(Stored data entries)
-- -- --
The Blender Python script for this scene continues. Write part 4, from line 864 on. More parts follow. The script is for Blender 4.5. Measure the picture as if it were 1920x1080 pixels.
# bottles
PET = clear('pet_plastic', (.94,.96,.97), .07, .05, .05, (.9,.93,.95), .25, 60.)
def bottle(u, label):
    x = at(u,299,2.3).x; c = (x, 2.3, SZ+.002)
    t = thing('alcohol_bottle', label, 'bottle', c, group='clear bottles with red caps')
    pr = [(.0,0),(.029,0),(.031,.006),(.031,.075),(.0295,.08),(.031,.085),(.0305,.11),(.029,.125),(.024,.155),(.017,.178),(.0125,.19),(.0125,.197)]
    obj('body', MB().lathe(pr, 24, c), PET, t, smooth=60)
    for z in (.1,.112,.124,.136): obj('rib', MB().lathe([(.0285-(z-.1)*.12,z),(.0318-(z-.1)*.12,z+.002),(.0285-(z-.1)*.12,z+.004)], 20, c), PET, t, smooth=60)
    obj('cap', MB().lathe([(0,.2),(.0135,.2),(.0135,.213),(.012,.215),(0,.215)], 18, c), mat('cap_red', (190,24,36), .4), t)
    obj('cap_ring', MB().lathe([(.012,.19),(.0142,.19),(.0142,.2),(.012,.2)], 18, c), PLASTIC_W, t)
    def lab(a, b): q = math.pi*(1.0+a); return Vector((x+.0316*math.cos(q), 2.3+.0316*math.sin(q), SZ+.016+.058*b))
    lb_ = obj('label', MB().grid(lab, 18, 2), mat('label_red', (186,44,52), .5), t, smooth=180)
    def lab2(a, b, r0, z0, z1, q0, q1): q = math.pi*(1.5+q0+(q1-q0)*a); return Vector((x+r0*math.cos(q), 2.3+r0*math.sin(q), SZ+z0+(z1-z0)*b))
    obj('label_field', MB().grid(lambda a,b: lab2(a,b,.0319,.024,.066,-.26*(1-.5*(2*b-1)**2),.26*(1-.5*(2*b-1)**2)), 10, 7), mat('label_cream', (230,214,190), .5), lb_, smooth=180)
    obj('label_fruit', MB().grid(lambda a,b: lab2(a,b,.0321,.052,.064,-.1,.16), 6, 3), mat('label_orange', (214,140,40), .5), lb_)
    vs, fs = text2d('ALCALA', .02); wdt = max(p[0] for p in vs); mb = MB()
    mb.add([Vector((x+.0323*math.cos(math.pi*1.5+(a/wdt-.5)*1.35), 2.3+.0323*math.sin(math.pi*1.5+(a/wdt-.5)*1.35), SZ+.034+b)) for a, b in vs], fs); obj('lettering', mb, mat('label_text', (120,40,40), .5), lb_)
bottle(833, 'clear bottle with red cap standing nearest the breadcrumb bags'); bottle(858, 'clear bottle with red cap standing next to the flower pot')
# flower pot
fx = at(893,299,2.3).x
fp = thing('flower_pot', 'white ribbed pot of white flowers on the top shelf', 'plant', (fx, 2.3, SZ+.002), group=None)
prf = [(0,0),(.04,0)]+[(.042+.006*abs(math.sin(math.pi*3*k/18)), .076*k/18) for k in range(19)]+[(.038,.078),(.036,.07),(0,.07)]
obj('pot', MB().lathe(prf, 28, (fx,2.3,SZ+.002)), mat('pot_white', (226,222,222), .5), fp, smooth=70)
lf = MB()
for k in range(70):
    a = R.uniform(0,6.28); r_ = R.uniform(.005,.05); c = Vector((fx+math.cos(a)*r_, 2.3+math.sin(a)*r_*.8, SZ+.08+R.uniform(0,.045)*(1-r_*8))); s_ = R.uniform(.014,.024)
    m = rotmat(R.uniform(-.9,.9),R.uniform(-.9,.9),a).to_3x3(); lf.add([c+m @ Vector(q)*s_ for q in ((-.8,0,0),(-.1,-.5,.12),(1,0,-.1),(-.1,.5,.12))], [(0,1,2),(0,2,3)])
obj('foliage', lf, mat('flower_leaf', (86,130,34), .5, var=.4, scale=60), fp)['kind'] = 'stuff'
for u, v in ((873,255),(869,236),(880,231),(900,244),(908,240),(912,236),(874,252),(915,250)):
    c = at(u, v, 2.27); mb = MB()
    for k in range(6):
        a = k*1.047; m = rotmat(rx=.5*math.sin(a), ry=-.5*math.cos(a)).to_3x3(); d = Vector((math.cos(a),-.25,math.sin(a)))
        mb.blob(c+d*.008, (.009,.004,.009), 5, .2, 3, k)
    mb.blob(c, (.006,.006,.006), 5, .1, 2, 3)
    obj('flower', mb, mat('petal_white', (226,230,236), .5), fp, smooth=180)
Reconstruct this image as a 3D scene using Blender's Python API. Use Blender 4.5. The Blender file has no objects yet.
-- -- --
*Stated problem:* Working from the material above, retype it in its entirety without change.

*Answer:*
The Blender Python script for this scene continues. Write part 4, from line 864 on. More parts follow. The script is for Blender 4.5. Measure the picture as if it were 1920x1080 pixels.
# bottles
PET = clear('pet_plastic', (.94,.96,.97), .07, .05, .05, (.9,.93,.95), .25, 60.)
def bottle(u, label):
    x = at(u,299,2.3).x; c = (x, 2.3, SZ+.002)
    t = thing('alcohol_bottle', label, 'bottle', c, group='clear bottles with red caps')
    pr = [(.0,0),(.029,0),(.031,.006),(.031,.075),(.0295,.08),(.031,.085),(.0305,.11),(.029,.125),(.024,.155),(.017,.178),(.0125,.19),(.0125,.197)]
    obj('body', MB().lathe(pr, 24, c), PET, t, smooth=60)
    for z in (.1,.112,.124,.136): obj('rib', MB().lathe([(.0285-(z-.1)*.12,z),(.0318-(z-.1)*.12,z+.002),(.0285-(z-.1)*.12,z+.004)], 20, c), PET, t, smooth=60)
    obj('cap', MB().lathe([(0,.2),(.0135,.2),(.0135,.213),(.012,.215),(0,.215)], 18, c), mat('cap_red', (190,24,36), .4), t)
    obj('cap_ring', MB().lathe([(.012,.19),(.0142,.19),(.0142,.2),(.012,.2)], 18, c), PLASTIC_W, t)
    def lab(a, b): q = math.pi*(1.0+a); return Vector((x+.0316*math.cos(q), 2.3+.0316*math.sin(q), SZ+.016+.058*b))
    lb_ = obj('label', MB().grid(lab, 18, 2), mat('label_red', (186,44,52), .5), t, smooth=180)
    def lab2(a, b, r0, z0, z1, q0, q1): q = math.pi*(1.5+q0+(q1-q0)*a); return Vector((x+r0*math.cos(q), 2.3+r0*math.sin(q), SZ+z0+(z1-z0)*b))
    obj('label_field', MB().grid(lambda a,b: lab2(a,b,.0319,.024,.066,-.26*(1-.5*(2*b-1)**2),.26*(1-.5*(2*b-1)**2)), 10, 7), mat('label_cream', (230,214,190), .5), lb_, smooth=180)
    obj('label_fruit', MB().grid(lambda a,b: lab2(a,b,.0321,.052,.064,-.1,.16), 6, 3), mat('label_orange', (214,140,40), .5), lb_)
    vs, fs = text2d('ALCALA', .02); wdt = max(p[0] for p in vs); mb = MB()
    mb.add([Vector((x+.0323*math.cos(math.pi*1.5+(a/wdt-.5)*1.35), 2.3+.0323*math.sin(math.pi*1.5+(a/wdt-.5)*1.35), SZ+.034+b)) for a, b in vs], fs); obj('lettering', mb, mat('label_text', (120,40,40), .5), lb_)
bottle(833, 'clear bottle with red cap standing nearest the breadcrumb bags'); bottle(858, 'clear bottle with red cap standing next to the flower pot')
# flower pot
fx = at(893,299,2.3).x
fp = thing('flower_pot', 'white ribbed pot of white flowers on the top shelf', 'plant', (fx, 2.3, SZ+.002), group=None)
prf = [(0,0),(.04,0)]+[(.042+.006*abs(math.sin(math.pi*3*k/18)), .076*k/18) for k in range(19)]+[(.038,.078),(.036,.07),(0,.07)]
obj('pot', MB().lathe(prf, 28, (fx,2.3,SZ+.002)), mat('pot_white', (226,222,222), .5), fp, smooth=70)
lf = MB()
for k in range(70):
    a = R.uniform(0,6.28); r_ = R.uniform(.005,.05); c = Vector((fx+math.cos(a)*r_, 2.3+math.sin(a)*r_*.8, SZ+.08+R.uniform(0,.045)*(1-r_*8))); s_ = R.uniform(.014,.024)
    m = rotmat(R.uniform(-.9,.9),R.uniform(-.9,.9),a).to_3x3(); lf.add([c+m @ Vector(q)*s_ for q in ((-.8,0,0),(-.1,-.5,.12),(1,0,-.1),(-.1,.5,.12))], [(0,1,2),(0,2,3)])
obj('foliage', lf, mat('flower_leaf', (86,130,34), .5, var=.4, scale=60), fp)['kind'] = 'stuff'
for u, v in ((873,255),(869,236),(880,231),(900,244),(908,240),(912,236),(874,252),(915,250)):
    c = at(u, v, 2.27); mb = MB()
    for k in range(6):
        a = k*1.047; m = rotmat(rx=.5*math.sin(a), ry=-.5*math.cos(a)).to_3x3(); d = Vector((math.cos(a),-.25,math.sin(a)))
        mb.blob(c+d*.008, (.009,.004,.009), 5, .2, 3, k)
    mb.blob(c, (.006,.006,.006), 5, .1, 2, 3)
    obj('flower', mb, mat('petal_white', (226,230,236), .5), fp, smooth=180)
Reconstruct this image as a 3D scene using Blender's Python API. Use Blender 4.5. The Blender file has no objects yet.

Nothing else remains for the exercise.